There is a pre-defined class named B as under:
class B
{
protected:
A ins;
public:
void print() {
cout<<"t";
}
operator A() const {
return ins;
}
};
Can anyone please explain the meaning of the line "operator A() const" and how can this be used to fetch "ins" in the main function?
This is a conversion operator that allows B objects to be converted to (cast to) A objects. Let's break down operator A() const {...}
It is equivalent to something like A convert_to_A() { return ins; }
A convert_to_A() { return ins; }
except that by naming it operator A
the compiler can use it automatically.
operator A
means that this is an operator that converts to type A.
()
: conversion operators are always function that take no parameters .
const
because casting a B to an A must not change the value of the B . For example:
double d = 3.14;
int i = d;
Here d
has been (implicity) cast to an int. i
has the value 3, but d
is still 3.14 -- the conversion did not change the original value.
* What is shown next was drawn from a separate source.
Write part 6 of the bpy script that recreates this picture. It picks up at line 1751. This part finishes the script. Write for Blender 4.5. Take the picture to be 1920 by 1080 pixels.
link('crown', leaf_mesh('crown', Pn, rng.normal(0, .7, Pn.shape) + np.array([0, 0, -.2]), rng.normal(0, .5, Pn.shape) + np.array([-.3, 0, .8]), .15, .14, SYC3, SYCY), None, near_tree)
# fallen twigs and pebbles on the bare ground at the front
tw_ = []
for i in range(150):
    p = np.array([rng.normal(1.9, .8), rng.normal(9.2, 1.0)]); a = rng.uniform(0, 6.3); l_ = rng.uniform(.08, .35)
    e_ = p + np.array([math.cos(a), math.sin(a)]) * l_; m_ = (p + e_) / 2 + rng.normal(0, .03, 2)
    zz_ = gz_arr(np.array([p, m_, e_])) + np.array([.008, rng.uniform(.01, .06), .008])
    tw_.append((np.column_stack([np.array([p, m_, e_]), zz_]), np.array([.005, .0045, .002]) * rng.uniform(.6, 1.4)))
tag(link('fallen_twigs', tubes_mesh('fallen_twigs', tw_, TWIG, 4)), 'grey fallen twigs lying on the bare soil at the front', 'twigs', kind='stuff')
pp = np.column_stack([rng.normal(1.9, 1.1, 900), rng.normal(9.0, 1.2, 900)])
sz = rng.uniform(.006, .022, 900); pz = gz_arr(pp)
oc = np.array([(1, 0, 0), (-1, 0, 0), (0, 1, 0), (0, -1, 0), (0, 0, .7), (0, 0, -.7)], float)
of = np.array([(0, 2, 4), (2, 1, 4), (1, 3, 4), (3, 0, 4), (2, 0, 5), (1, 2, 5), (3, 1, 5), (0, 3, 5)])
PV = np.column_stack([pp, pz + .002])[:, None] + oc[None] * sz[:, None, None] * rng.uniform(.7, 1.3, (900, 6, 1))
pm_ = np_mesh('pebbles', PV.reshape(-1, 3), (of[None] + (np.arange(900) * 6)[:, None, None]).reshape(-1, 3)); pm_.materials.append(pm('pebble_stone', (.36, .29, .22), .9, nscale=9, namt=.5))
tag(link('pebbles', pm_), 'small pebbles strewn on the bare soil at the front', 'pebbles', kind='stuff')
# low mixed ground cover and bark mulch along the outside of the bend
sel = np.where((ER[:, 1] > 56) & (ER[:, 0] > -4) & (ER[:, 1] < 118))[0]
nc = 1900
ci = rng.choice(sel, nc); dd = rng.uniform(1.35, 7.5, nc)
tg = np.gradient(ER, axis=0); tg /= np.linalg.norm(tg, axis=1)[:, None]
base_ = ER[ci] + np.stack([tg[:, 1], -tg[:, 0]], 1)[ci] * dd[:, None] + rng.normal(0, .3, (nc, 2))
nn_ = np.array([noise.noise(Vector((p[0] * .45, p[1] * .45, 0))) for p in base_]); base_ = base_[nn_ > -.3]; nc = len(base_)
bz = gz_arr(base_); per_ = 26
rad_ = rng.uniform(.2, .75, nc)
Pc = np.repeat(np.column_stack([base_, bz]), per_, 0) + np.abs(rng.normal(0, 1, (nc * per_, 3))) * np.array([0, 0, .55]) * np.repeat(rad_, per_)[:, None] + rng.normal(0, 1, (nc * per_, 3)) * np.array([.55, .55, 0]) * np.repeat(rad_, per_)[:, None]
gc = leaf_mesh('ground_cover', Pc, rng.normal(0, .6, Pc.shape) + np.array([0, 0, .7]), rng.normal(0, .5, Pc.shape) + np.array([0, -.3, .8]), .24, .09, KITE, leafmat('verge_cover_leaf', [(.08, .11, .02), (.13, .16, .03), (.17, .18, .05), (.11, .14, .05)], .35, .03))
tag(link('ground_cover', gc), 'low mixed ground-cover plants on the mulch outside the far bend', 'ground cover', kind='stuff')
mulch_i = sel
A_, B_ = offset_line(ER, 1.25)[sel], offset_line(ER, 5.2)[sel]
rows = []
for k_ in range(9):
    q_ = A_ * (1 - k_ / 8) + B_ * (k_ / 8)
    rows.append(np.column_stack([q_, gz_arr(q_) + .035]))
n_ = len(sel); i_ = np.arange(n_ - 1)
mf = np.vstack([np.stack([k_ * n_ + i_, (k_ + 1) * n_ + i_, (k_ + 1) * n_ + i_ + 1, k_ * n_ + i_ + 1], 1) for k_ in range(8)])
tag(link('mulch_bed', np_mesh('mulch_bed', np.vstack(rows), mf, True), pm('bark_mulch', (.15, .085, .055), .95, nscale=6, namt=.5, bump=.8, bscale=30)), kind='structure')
In the context of your code we can say:
Allowing:
void f(A an_a) {...}
B my_b;
f(my_b);
Note that the conversion operator returns a copy of ins
. Depending on context, you might want to change it to operator A&() const {...}
to return a reference instead of a copy (if, for example, A was an expensive class to copy). However, this would allow the caller to change the A stored inside B, which is probably not want you want. To prevent the copy, but not allow changes, you would have to return a const reference to A. This is why you'll often see:
operator const A&() const { return ins;}
This mean you can cast your B instance to A and get the ins member of B.
B b;
A a;
a = (A)b;
// a is now equal to the member `ins` of b. Depending on the implementation of operator = of class A, it was probably copied into the a variable.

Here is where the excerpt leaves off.